Monday, August 6, 2012
Exhibit Hall, Oregon Convention Center
Fan Li1, Jason B. West2, Georgianne W. Moore1 and Li Kui3, (1)Ecosystem Science and Management, Texas A&M University, College Station, TX, (2)Department of Ecosystem Science & Management, Texas A&M University, College Station, TX, (3)Environmental Science, SUNY-ESF, Syracuse, NY
Background/Question/Methods

Arundo donax L. is a tall perennial grass that has invaded and come to dominate many riparian zones throughout the Southwestern US. Arundo forms large, dense stands and transpires large amounts of water to support its high rate of growth and is, therefore, expected to have a major impact on riparian zone hydrology.

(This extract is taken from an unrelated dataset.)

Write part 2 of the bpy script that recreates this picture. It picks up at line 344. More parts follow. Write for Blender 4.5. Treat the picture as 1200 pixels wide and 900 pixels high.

Our study aimed to assess to what extent Arundo uses shallow groundwater, how Arundo transpiration varies across riparian zones, the causes of this variation, and whether Arundo water use affects groundwater-river water interaction. We used natural-abundance stable isotopes of oxygen (d18O) and hydrogen (d2H) to determine the water sources of Arundo along four approximately 100-meter transects perpendicular to the Rio Grande River in Southwest Texas. Surface soil, river water, groundwater, precipitation and rhizome samples were collected every month in both summer 2010 and summer 2011, which coincided with a major flood that saturated soils in the first year followed by extreme drought in the second year. Leaf gas exchange was measured every month in summer 2011, and was related to simultaneously measured soil moisture and groundwater depth gradients. 

Results/Conclusions

The isotope ratio of rhizome water was consistent with shallow soil moisture uptake, and with previous observations of a relatively shallow, fibrous root system. Floodwater from July 2010 persisted in the soil for at least a year despite a severe drought, and became the dominant water source for Arundo. The alluvial water table in our site was shallow (< 6 m) and subject to changes in river level. However, groundwater seemed not to be an important source for Arundo, so long as the soil moisture was sufficient. Arundo was found to close its stomata in response to increasing vapor pressure deficit (VPD), causing declining transpiration rate and increasing leaf d13C composition. Spatial variability of Arundo transpiration rate was not associated with any gradients in soil moisture, depth to groundwater, or distance from the river. Therefore, even though individual plants grew in wetter or drier locations, it did not affect Arundo transpiration rate.